JIM'S GIFT is a quirky, little-seen British children's film that was originally broadcast on British TV back in 1996 (although on what channel I'm not sure). It's a sci-fi fantasy about a bullied kid who picks up an old VCR at a car boot sale only to discover that it has the power to foretell the future.

It's actually a pretty decent premise and JIM'S GIFT isn't a bad film at all despite the very low budget. Certainly it's a film constrained by the poor acting of the child stars and the obvious limitations of the special effects and such, but I think as a whole the story works very well and is sufficiently 'wacky' to appeal to kids. Obviously, it also has a huge retro/nostalgia appeal for modern viewers who can recall the old days of massive video recorders, horn-rimmed glasses, dodgy fashions, and the like. Checking out the posters on the protagonist's bedroom wall is a delight in itself.

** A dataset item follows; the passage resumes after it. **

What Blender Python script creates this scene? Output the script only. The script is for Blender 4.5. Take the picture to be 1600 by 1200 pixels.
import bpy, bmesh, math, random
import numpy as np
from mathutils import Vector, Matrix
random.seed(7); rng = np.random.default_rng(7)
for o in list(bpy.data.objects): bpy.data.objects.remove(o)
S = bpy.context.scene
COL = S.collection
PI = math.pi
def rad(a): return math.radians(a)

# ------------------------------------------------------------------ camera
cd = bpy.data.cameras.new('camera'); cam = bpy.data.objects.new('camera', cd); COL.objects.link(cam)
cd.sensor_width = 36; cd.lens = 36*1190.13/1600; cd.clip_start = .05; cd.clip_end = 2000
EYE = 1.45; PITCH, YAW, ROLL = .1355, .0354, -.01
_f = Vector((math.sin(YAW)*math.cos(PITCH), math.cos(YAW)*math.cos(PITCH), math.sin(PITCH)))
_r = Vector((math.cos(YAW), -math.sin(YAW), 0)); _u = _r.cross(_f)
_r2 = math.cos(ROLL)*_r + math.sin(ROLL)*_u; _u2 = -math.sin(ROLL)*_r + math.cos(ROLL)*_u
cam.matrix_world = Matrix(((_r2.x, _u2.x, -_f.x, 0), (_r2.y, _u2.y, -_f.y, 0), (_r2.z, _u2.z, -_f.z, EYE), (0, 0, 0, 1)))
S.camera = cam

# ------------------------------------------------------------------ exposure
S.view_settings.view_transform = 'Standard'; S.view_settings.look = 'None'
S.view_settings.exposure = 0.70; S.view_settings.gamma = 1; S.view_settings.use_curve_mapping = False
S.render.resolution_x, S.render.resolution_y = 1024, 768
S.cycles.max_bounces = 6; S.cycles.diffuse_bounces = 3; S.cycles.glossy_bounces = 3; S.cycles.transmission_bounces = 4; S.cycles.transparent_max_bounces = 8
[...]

Cast-wise, the only notable stars are a cameoing Doug Bradley, and Robert Llewellyn. The latter goes way over the top in a rather embarrassing turn that requires him to gurn and mug at the camera throughout, which is a pity. The film also features bit parts from various UK TV faces, and the IMDb reports that Nick Frost is in it, although I couldn't see much of him (I think he might have played one of the reporters outside the house).

The special effects are cheesy and dated, which is all in good fun, and the presence of a lovable Jack Russell as one of the key players is a highlight. A number of different sub-plots mix and match together leaving this a rather watchable creation, although some of the humour is very silly if you're an adult viewer. A bike chase through the streets of Rickmansworth is handled particularly well and was a real highlight for this viewer.